Task >> Every record must appear in your copy exactly as written, with no pictures.

Extracted records >>

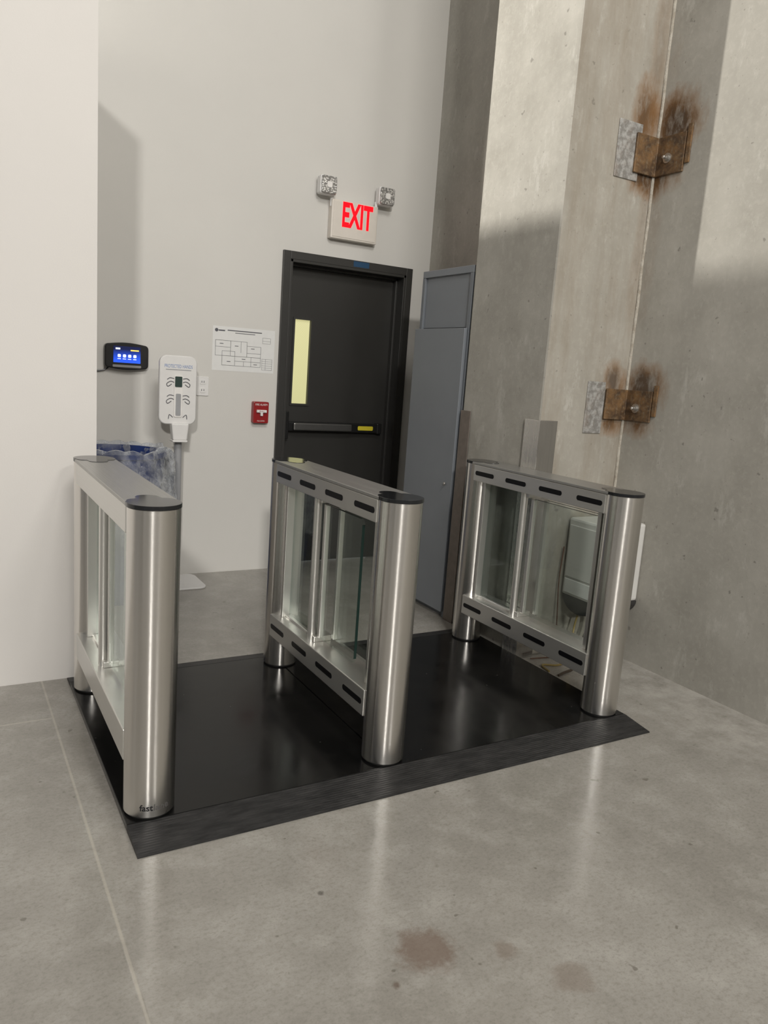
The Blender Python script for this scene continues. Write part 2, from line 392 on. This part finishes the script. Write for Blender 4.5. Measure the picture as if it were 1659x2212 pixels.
# ------------------------------------------------------------------ turnstile pedestals
R = .076; HY = .49; VM = 2.697
Z1 = .945
W = .0735
def slot_outline(cy, cz, L=.150, h=.022):
    return rrect(L, h, h/2-.0003, 6, cy, cz)
def pedestal():
    t = thing('turnstile', '', 'turnstile', (0, 0, DZ), 'stainless gate pedestals')
    for nm, y in (('rear_post', HY), ('front_post', -HY)):
        p = obj(nm, lathe(new(), [(R-.002, .006), (R, .008), (R, Z1)], 0, 0, 64, True), 'steel', t, smooth=True, loc=(0, y, 0))
        obj('base_gasket', lathe(new(), [(R-.006, 0), (R-.006, .010)], 0, 0, 48, True), 'blackring', p, smooth=True)
    for nm, z0, z1 in (('upper_beam', .862, Z1-.001), ('lower_beam', .152, .252)):
        bm = new(); box(bm, -W, W, -HY+.035, HY-.035, z0, z1)
        b = obj(nm, bm, 'steel_beam', t, bevel=.003)
        for k in range(4):
            bm = new(); prism(bm, slot_outline(-.365+.243*k, (z0+z1)/2), -W-.0012, W+.0012, 'x')
            obj('sensor_slot', bm, 'slot', b)
    for y in (.392, -.412):
        obj('end_plate', box(new(), -.040, .040, y, y+.02, .252, .862), 'steel_bright', t, bevel=.002)
    obj('centre_post', lathe(new(), [(.017, .252), (.017, .862)], 0, 0, 28, True), 'steel_bright', t, smooth=True, loc=(-.034, .090, 0))
    obj('glass_channel', box(new(), -.022, .022, .104, .392, .252, .262), 'steel_bright', t, bevel=.002)
    obj('fixed_pane', box(new(), -.006, .006, .104, .391, .262, .862), 'glass2', t)
    def leafpane(x, y0, y1, z0, z1):
        q = obj('glass_leaf', prism(new(), rrect(y1-y0, z1-z0, .02, 6, (y0+y1)/2, (z0+z1)/2), x-.005, x+.005, 'x'), 'glass', t)
        obj('polished_edge', box(new(), x-.0054, x+.0054, y0-.0015, y0, z0+.02, z1-.02), 'edge', q)
        obj('polished_edge', box(new(), x-.0054, x+.0054, y0+.02, y1-.02, z1, z1+.0015), 'edge', q)
        obj('clamp_rail', box(new(), x-.010, x+.010, y1-.018, y1+.001, z0, z1), 'steel_bright', q, bevel=.002)
    leafpane(-.018, -.27, .046, .275, .835)
    leafpane(.030, -.34, .010, .275, .835)
    for a, b in ((.252, .275), (.838, .862)):
        obj('pivot', box(new(), -.040, .040, .048, .072, a, b), 'steel_bright', t, bevel=.003)
    def stad(r, yc, n=24):
        return [(r*math.cos(PI+PI*k/n), -yc+r*math.sin(PI+PI*k/n)) for k in range(n+1)] + [(r*math.cos(PI*k/n), yc+r*math.sin(PI*k/n)) for k in range(n+1)]
    obj('top_plate', prism(new(), stad(R+.001, HY), Z1, Z1+.012), 'steel_top', t, bevel=.002)
    r = R+.0022; n = 24
    half = [(r*math.cos(-PI/2+PI/2*k/n), r*math.sin(-PI/2+PI/2*k/n)) for k in range(n+1)]
    half += [(r, .02)]
    half += [(r-.006-.034*(1-math.cos(PI/2*k/6)), .03+.034*math.sin(PI/2*k/6)) for k in range(7)]
    half += [(.036*math.cos(PI/2*k/8)+.0, .085+.036*math.sin(PI/2*k/8)) for k in range(8)]
    outline = half + [(-a, b) for a, b in half[::-1] if abs(a) > 1e-5]
    for s in (1, -1):
        pts = [(s*a, s*b - s*HY) for a, b in outline]
        bm = new(); prism(bm, pts, Z1+.001, Z1+.0138); bmesh.ops.remove_doubles(bm, verts=bm.verts[:], dist=.0001)
        obj('end_cap', bm, 'blackgloss', t, bevel=.0012)
    return t
first = pedestal()
spots = [(.533, 'steel gate pedestal nearest the white wall, dark lettering at its foot'),
         (1.365, 'steel gate pedestal standing in the middle of the black platform, before the door'),
         (2.446, 'steel gate pedestal at the right end of the platform beside the concrete column')]
peds = [first, copy_tree(first), copy_tree(first)]
for p, (u, lab) in zip(peds, spots):
    p.location = (u, VM, DZ); p['label'] = lab
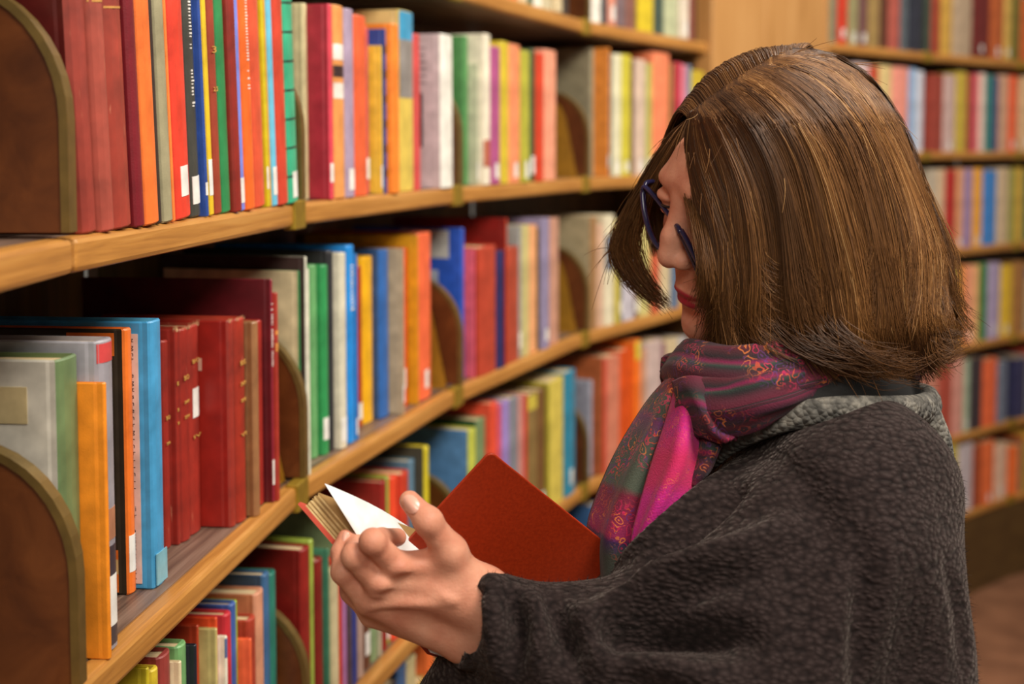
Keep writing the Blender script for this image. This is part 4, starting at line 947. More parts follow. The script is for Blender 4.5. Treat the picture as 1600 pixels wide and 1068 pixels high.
def hair_mesh(name, groups, r0, r1, parent):
    P = np.concatenate([g[0] for g in groups]); tone = np.concatenate([g[1] for g in groups]); n, S, _ = P.shape
    T = np.gradient(P, axis=1); T /= np.maximum(np.linalg.norm(T, axis=2, keepdims=True), 1e-9)
    A = np.cross(T, np.array([.3, .8, .52])); A /= np.maximum(np.linalg.norm(A, axis=2, keepdims=True), 1e-6); B = np.cross(T, A)
    rad = (r0 + (r1 - r0) * TT ** 1.5)[None, :, None] * (0.8 + 0.5 * rng.random((n, 1, 1)))
    V = np.stack([P + rad * (A * math.cos(k * 2.0944) + B * math.sin(k * 2.0944)) for k in range(3)], 2)
    base = (np.arange(n)[:, None] * S + np.arange(S - 1)[None]) * 3; Q = []
    for k in range(3): Q.append(np.stack([base + k, base + (k + 1) % 3, base + 3 + (k + 1) % 3, base + 3 + k], -1).reshape(-1, 4))
    o = fast_mesh(name, V.reshape(-1, 3), np.concatenate(Q), M_HAIR, None, True)
    attr(o, 'tone', np.repeat(tone, S * 3)); attr(o, 'along', np.tile(np.repeat(TT, 3), n))
    return own(o, parent)
# under-layer so that no scalp shows between the strands
def cap(sign, inset, name):
    A = np.linspace(0, 1, 60); G = guide_at(GN, A); G = np.transpose(catmull(np.transpose(G, (1, 0, 2)), 30), (1, 0, 2))
    t = np.linspace(0, 1, 30)[None]; x = G[..., 0]; y = G[..., 1]
    x = x + (1240 - x) * .03 * t; y = y - 26 * t
    V = PXn(x, y, HD - sign * (hull(x, y) - inset * np.minimum(1, t * 4)))
    n, S = x.shape; Q = [(i * S + j, (i + 1) * S + j, (i + 1) * S + j + 1, i * S + j + 1) for i in range(n - 1) for j in range(S - 1)]
    return V.reshape(-1, 3), Q, np.tile(t, (n, 1)).ravel()
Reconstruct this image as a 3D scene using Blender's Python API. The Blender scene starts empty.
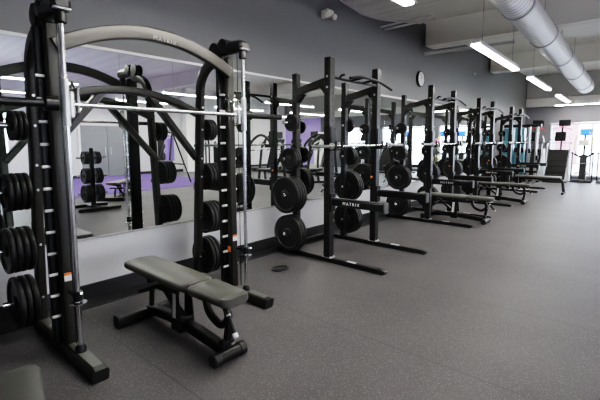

Written answer >>
The Blender Python script for this scene continues. Write part 2, from line 392 on. This part finishes the script. Write for Blender 4.5. Measure the picture as if it were 1659x2212 pixels.
# ------------------------------------------------------------------ turnstile pedestals
R = .076; HY = .49; VM = 2.697
Z1 = .945
W = .0735
def slot_outline(cy, cz, L=.150, h=.022):
    return rrect(L, h, h/2-.0003, 6, cy, cz)
def pedestal():
    t = thing('turnstile', '', 'turnstile', (0, 0, DZ), 'stainless gate pedestals')
    for nm, y in (('rear_post', HY), ('front_post', -HY)):
        p = obj(nm, lathe(new(), [(R-.002, .006), (R, .008), (R, Z1)], 0, 0, 64, True), 'steel', t, smooth=True, loc=(0, y, 0))
        obj('base_gasket', lathe(new(), [(R-.006, 0), (R-.006, .010)], 0, 0, 48, True), 'blackring', p, smooth=True)
    for nm, z0, z1 in (('upper_beam', .862, Z1-.001), ('lower_beam', .152, .252)):
        bm = new(); box(bm, -W, W, -HY+.035, HY-.035, z0, z1)
        b = obj(nm, bm, 'steel_beam', t, bevel=.003)
        for k in range(4):
            bm = new(); prism(bm, slot_outline(-.365+.243*k, (z0+z1)/2), -W-.0012, W+.0012, 'x')
            obj('sensor_slot', bm, 'slot', b)
    for y in (.392, -.412):
        obj('end_plate', box(new(), -.040, .040, y, y+.02, .252, .862), 'steel_bright', t, bevel=.002)
    obj('centre_post', lathe(new(), [(.017, .252), (.017, .862)], 0, 0, 28, True), 'steel_bright', t, smooth=True, loc=(-.034, .090, 0))
    obj('glass_channel', box(new(), -.022, .022, .104, .392, .252, .262), 'steel_bright', t, bevel=.002)
    obj('fixed_pane', box(new(), -.006, .006, .104, .391, .262, .862), 'glass2', t)
    def leafpane(x, y0, y1, z0, z1):
        q = obj('glass_leaf', prism(new(), rrect(y1-y0, z1-z0, .02, 6, (y0+y1)/2, (z0+z1)/2), x-.005, x+.005, 'x'), 'glass', t)
        obj('polished_edge', box(new(), x-.0054, x+.0054, y0-.0015, y0, z0+.02, z1-.02), 'edge', q)
        obj('polished_edge', box(new(), x-.0054, x+.0054, y0+.02, y1-.02, z1, z1+.0015), 'edge', q)
        obj('clamp_rail', box(new(), x-.010, x+.010, y1-.018, y1+.001, z0, z1), 'steel_bright', q, bevel=.002)
    leafpane(-.018, -.27, .046, .275, .835)
    leafpane(.030, -.34, .010, .275, .835)
    for a, b in ((.252, .275), (.838, .862)):
        obj('pivot', box(new(), -.040, .040, .048, .072, a, b), 'steel_bright', t, bevel=.003)
    def stad(r, yc, n=24):
        return [(r*math.cos(PI+PI*k/n), -yc+r*math.sin(PI+PI*k/n)) for k in range(n+1)] + [(r*math.cos(PI*k/n), yc+r*math.sin(PI*k/n)) for k in range(n+1)]
    obj('top_plate', prism(new(), stad(R+.001, HY), Z1, Z1+.012), 'steel_top', t, bevel=.002)
    r = R+.0022; n = 24
    half = [(r*math.cos(-PI/2+PI/2*k/n), r*math.sin(-PI/2+PI/2*k/n)) for k in range(n+1)]
    half += [(r, .02)]
    half += [(r-.006-.034*(1-math.cos(PI/2*k/6)), .03+.034*math.sin(PI/2*k/6)) for k in range(7)]
    half += [(.036*math.cos(PI/2*k/8)+.0, .085+.036*math.sin(PI/2*k/8)) for k in range(8)]
    outline = half + [(-a, b) for a, b in half[::-1] if abs(a) > 1e-5]
    for s in (1, -1):
        pts = [(s*a, s*b - s*HY) for a, b in outline]
        bm = new(); prism(bm, pts, Z1+.001, Z1+.0138); bmesh.ops.remove_doubles(bm, verts=bm.verts[:], dist=.0001)
        obj('end_cap', bm, 'blackgloss', t, bevel=.0012)
    return t
first = pedestal()
spots = [(.533, 'steel gate pedestal nearest the white wall, dark lettering at its foot'),
         (1.365, 'steel gate pedestal standing in the middle of the black platform, before the door'),
         (2.446, 'steel gate pedestal at the right end of the platform beside the concrete column')]
peds = [first, copy_tree(first), copy_tree(first)]
for p, (u, lab) in zip(peds, spots):
    p.location = (u, VM, DZ); p['label'] = lab
Keep writing the Blender script for this image. This is part 4, starting at line 947. More parts follow. The script is for Blender 4.5. Treat the picture as 1600 pixels wide and 1068 pixels high.
def hair_mesh(name, groups, r0, r1, parent):
    P = np.concatenate([g[0] for g in groups]); tone = np.concatenate([g[1] for g in groups]); n, S, _ = P.shape
    T = np.gradient(P, axis=1); T /= np.maximum(np.linalg.norm(T, axis=2, keepdims=True), 1e-9)
    A = np.cross(T, np.array([.3, .8, .52])); A /= np.maximum(np.linalg.norm(A, axis=2, keepdims=True), 1e-6); B = np.cross(T, A)
    rad = (r0 + (r1 - r0) * TT ** 1.5)[None, :, None] * (0.8 + 0.5 * rng.random((n, 1, 1)))
    V = np.stack([P + rad * (A * math.cos(k * 2.0944) + B * math.sin(k * 2.0944)) for k in range(3)], 2)
    base = (np.arange(n)[:, None] * S + np.arange(S - 1)[None]) * 3; Q = []
    for k in range(3): Q.append(np.stack([base + k, base + (k + 1) % 3, base + 3 + (k + 1) % 3, base + 3 + k], -1).reshape(-1, 4))
    o = fast_mesh(name, V.reshape(-1, 3), np.concatenate(Q), M_HAIR, None, True)
    attr(o, 'tone', np.repeat(tone, S * 3)); attr(o, 'along', np.tile(np.repeat(TT, 3), n))
    return own(o, parent)
# under-layer so that no scalp shows between the strands
def cap(sign, inset, name):
    A = np.linspace(0, 1, 60); G = guide_at(GN, A); G = np.transpose(catmull(np.transpose(G, (1, 0, 2)), 30), (1, 0, 2))
    t = np.linspace(0, 1, 30)[None]; x = G[..., 0]; y = G[..., 1]
    x = x + (1240 - x) * .03 * t; y = y - 26 * t
    V = PXn(x, y, HD - sign * (hull(x, y) - inset * np.minimum(1, t * 4)))
    n, S = x.shape; Q = [(i * S + j, (i + 1) * S + j, (i + 1) * S + j + 1, i * S + j + 1) for i in range(n - 1) for j in range(S - 1)]
    return V.reshape(-1, 3), Q, np.tile(t, (n, 1)).ravel()
Reconstruct this image as a 3D scene using Blender's Python API. The Blender scene starts empty.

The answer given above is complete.